Who Are the Creative Directors Most Likely to Embrace AI?


In 2021, Balenciaga’s collaboration with video game Fortnite, led by Demna, functioned as a significant moment for high fashion entering gaming with luxury “skins”, too. In the same year, Gucci, under Michele, debuted a two-week virtual art collection within Roblox through its Gucci Garden metaverse retail flagship, a brand-building exercise geared toward younger Gen Z consumers. In 2022, Burberry launched Burberry: Freedom to Go Beyond, a collaboration with video game Minecraft that comprised an in-game branded experience, alongside a capsule collection of its most popular products, including its Heritage Trench Coat, in a creative experiment the brand said “embodies our affinity for the natural world and the limitless potential for adventure it holds”. Between 2022 and 2024, Prada released several “timecapsule” NFT collections via Ethereum blockchain, in what it called its “creative presence in Web3”.

In 2023, after a decade at the helm of Loewe, Jonathan Anderson played on the idea of blurring the digital with the physical, while flipping the concept on its head, when he presented his SS23 Pixel collection. The capsule, spanning menswear and womenswear, featured a trompe l’oeil effect that made its clothing and Puzzle bag appear as if they were low-res digital items, IRL.

Fashion’s metaverse and NFT experiments were short-lived, however, as hype dwindled. An often-cited example of the peak of the craze was Dolce & Gabbana’s The Doge Crown NFT, a jewel-encrusted crown that sold for over $1.2 million, as part of their landmark digital fashion collection in 2021. “This became the symbol of luxury’s early Web3 gold rush, signaling the end of the Web3 NFT bubble in fashion,” Young says.

As metaverse hype waned, what followed has largely been a return to embracing craftsmanship. The undeniable explosion of generative AI, though, has reverted attention back to tech and how it intersects with the industry.

Early clues

There have been a handful of digital creative experiments in the last few months that offer an early indication of which houses could appear more tech-forward under their new creative directors. Unsurprisingly, it’s the same names cropping up. So far, the loudest creative exploration of AI has come from Michele’s latest home, Valentino, via the launch of a nine-part digital art series showcasing the Garavani DeVain bag he introduced as part of his pre-fall 2025 collection, posted to the brand’s social media.

The house has been transparent about when the artists used AI to create their pieces, and described the vision behind the project as an “ongoing dialog between human creativity and digital experimentation, reaffirming the value of artistic collaboration as an authentic expression of contemporaneity.”

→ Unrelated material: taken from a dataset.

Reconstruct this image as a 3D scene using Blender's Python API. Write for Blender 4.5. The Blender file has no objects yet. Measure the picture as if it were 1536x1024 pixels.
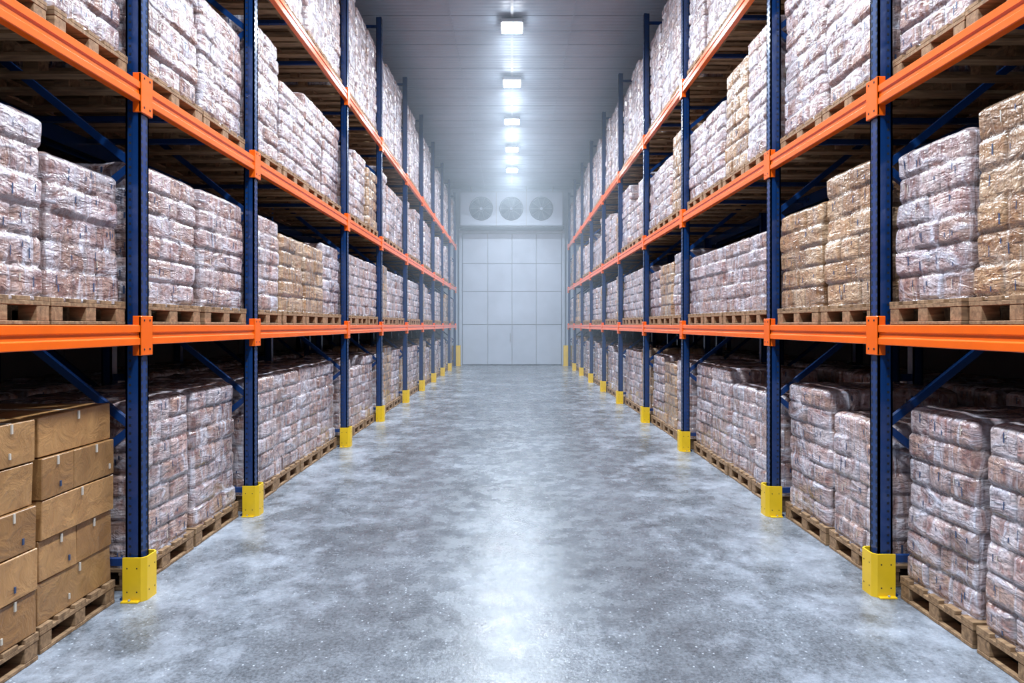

The works in question were surreal and dared to lean into AI’s tendency toward visual entropy — the uncanny valley that has been labeled “slop.” They were divisive, having met with social media critique, as has been the case with every brand’s experiments with AI visuals in the past year. But more broadly, the Valentino campaign showed us how customers are expecting labels to adopt a stance on their use of AI that fits with their wider brand values. They also precipitated a discussion around whether embracing AI entropy — leaning into glitch as a creative act — could be fashion’s next visual language in 2026.